Okay, given the comments I feel the need to clarify: Don’t keep a ZILLION open accounts, because that brings your score down by making it possible for you to spend a lot that you can’t afford. SOME open accounts help your score. Excessive open accounts hurt it.
I was actually told the exact opposite by our mortgage broker. Some companies see you as a big risk if you have several open credit cards with zero balances. They’re afraid of you moving into this nice, new house with very little posessions… and racking up the debt on those cards to fill/fix up the house, then filing bankruptcy because you’re broke.
FWIW, we’re 29 years old and bought our first home three weeks ago. We met with our mortgage broker about 18 months ago, and this is the advice she gave us. So, we paid off our credit cards, closed them, and actually got a MUCH better loan than we qualified for 18 months ago.
Great info! Thanks.
Yeah, I didn’t mean to say you needed a bunch of them, just one, and preferably one for a long time. I don’t have a house, so I have no knowledge of that at all. 🙂
May I ask a follow-up question? What about services like Privacy Guard, which monitors your credit and notifies you whenever there is activity that shows up on your credit report, and lets you access it at any time, for an annual fee, and also provides identity theft insurance? I have this service and have tried to cancel it, and they always scare me into keeping it (because I am gullible and a sucker) (remember Chandler’s attempts to “quit the gym”?). Does anyone know if this is a pseudo-scam, or is actually a good idea? Thanks.
bec 😀
Eh, my feeling is that those services, while not exactly a scam, are overkill. Regular self-monitoring of your credit report and conscientious protection of your identity (not giving everyone your social security number, etc.) are sufficient for most people.

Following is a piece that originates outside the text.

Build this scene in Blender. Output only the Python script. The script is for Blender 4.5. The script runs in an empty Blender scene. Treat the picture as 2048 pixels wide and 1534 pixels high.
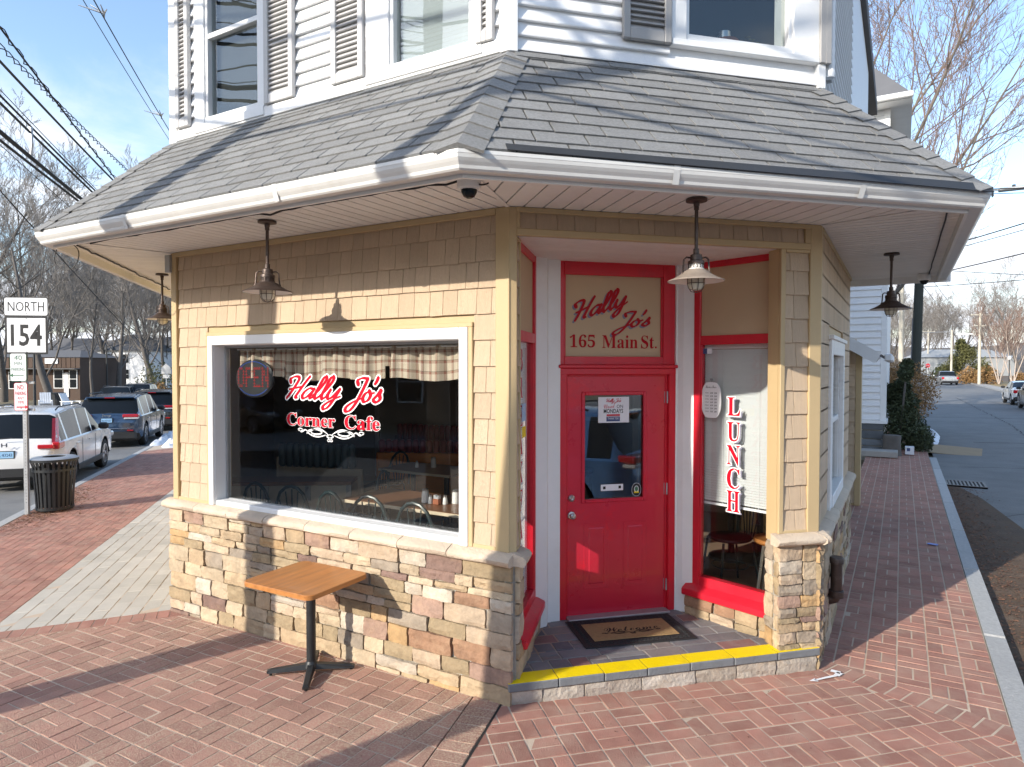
import bpy, bmesh, math, random
from mathutils import Vector, Matrix
from math import sin, cos, pi, radians, sqrt, atan2, exp
rnd = random.Random(7)
scene = bpy.context.scene
COL = scene.collection
# ------------------------------------------------------------------ camera
CAM = Vector((2.2526, -3.8268, 2.0996)); YAW, PITCH, ROLL, FPX = 0.5285, -0.0248, 0.0008, 1337.27
FW = Vector((-sin(YAW)*cos(PITCH), cos(YAW)*cos(PITCH), sin(PITCH)))
_r = Vector((cos(YAW), sin(YAW), 0)); _u = _r.cross(FW)
RT = _r*cos(ROLL)+_u*sin(ROLL); UP = -_r*sin(ROLL)+_u*cos(ROLL)
cd = bpy.data.cameras.new('camera'); cam = bpy.data.objects.new('camera', cd); COL.objects.link(cam)
cam.matrix_world = Matrix(((RT.x, UP.x, -FW.x, CAM.x), (RT.y, UP.y, -FW.y, CAM.y), (RT.z, UP.z, -FW.z, CAM.z), (0, 0, 0, 1)))
cd.sensor_width = 36; cd.sensor_fit = 'HORIZONTAL'; cd.lens = FPX/2048*36; cd.clip_start = 0.05; cd.clip_end = 3000
cd.shift_x = (1024-1021.99)/2048
scene.camera = cam
# ------------------------------------------------------------------ sky and sun
SUN_AZ, SUN_EL = radians(70), radians(22.5)          # direction the light travels in plan, height of the sun
SD = Vector((cos(SUN_AZ)*cos(SUN_EL), sin(SUN_AZ)*cos(SUN_EL), -sin(SUN_EL)))
SKY_STRENGTH, SUN_STRENGTH, EXPOSURE = 0.15, 2.6, 1.24
world = bpy.data.worlds.new('World'); scene.world = world; world.use_nodes = True
nt = world.node_tree; nt.nodes.clear()
def N(nt, t, **kw):
    n = nt.nodes.new(t)
    for k, v in kw.items(): setattr(n, k, v)
    return n
out = N(nt, 'ShaderNodeOutputWorld'); bg = N(nt, 'ShaderNodeBackground'); sky = N(nt, 'ShaderNodeTexSky')
sky.sky_type = 'NISHITA'; sky.sun_disc = False; sky.sun_elevation = SUN_EL; sky.sun_rotation = atan2(-SD.x, -SD.y)
sky.air_density = 1.0; sky.dust_density = 0.8; sky.ozone_density = 1.6
tc = N(nt, 'ShaderNodeTexCoord'); sep = N(nt, 'ShaderNodeSeparateXYZ'); nt.links.new(tc.outputs['Generated'], sep.inputs[0])
def math_(nt, op, a, b=None, clamp=False):
    m = N(nt, 'ShaderNodeMath', operation=op); m.use_clamp = clamp
    for i, v in enumerate((a, b)):
        if v is None: continue
        if isinstance(v, (int, float)): m.inputs[i].default_value = v
        else: nt.links.new(v, m.inputs[i])
    return m.outputs[0]
zc = math_(nt, 'MAXIMUM', sep.outputs[2], 0.0); zd = math_(nt, 'ADD', zc, 0.16)
cx = math_(nt, 'DIVIDE', sep.outputs[0], zd); cy = math_(nt, 'DIVIDE', sep.outputs[1], zd)
cmb = N(nt, 'ShaderNodeCombineXYZ'); nt.links.new(cx, cmb.inputs[0]); nt.links.new(cy, cmb.inputs[1])
nz = N(nt, 'ShaderNodeTexNoise'); nz.inputs['Scale'].default_value = 0.85; nz.inputs['Detail'].default_value = 9; nz.inputs['Roughness'].default_value = 0.58
nz.inputs['Distortion'].default_value = 0.4
nt.links.new(cmb.outputs[0], nz.inputs['Vector'])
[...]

Now that I’ve said that, someone is going to show up with an unlikely identity theft story and say how Privacy Guard saved them. 😉
A year or so ago when the reports were (finally) free, I requested my credit rating(s). I am glad for this reminder to do so again. I found a Target card – never used, never officially closed is showing as a potentially negative credit. Need to check into that, as there was/is no balance. Therefore, I cannot see how leaving any type of card *hanging* and not used would be a good thing…

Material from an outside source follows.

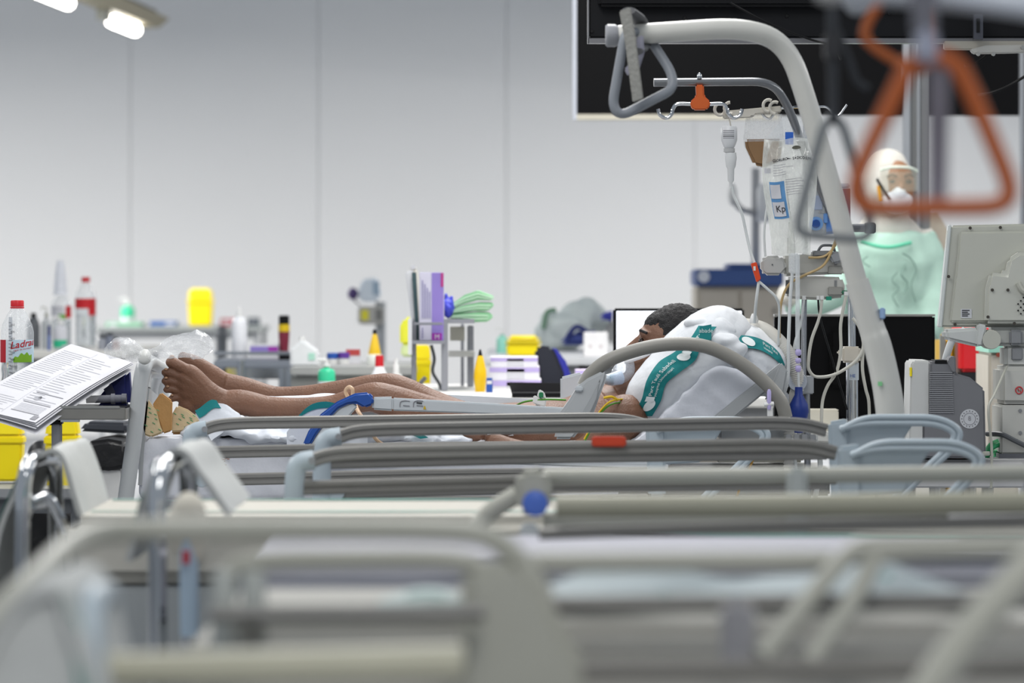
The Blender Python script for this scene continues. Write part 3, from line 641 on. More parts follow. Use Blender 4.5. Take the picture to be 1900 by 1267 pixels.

Thanks for the reminder, Mir. This is one of those imperative things that I always say I need to do, but never quite get around to it. I’m going to follow what Paula said, and get request one three times per year. Now, how do I get my husband to do the same!
The comment from Amy L.–Does this mean a husband and a wife can both request free credit reports? If so, using the logic Paula imparted (checking three times a year), could you possibly have the capability to check six times?
Therese–I would think so! Your credit scores/reports are not the same even if your names are on everything together. A few years ago we bought a car together based on my credit history only; they didn’t need his. So, I say, go for all six!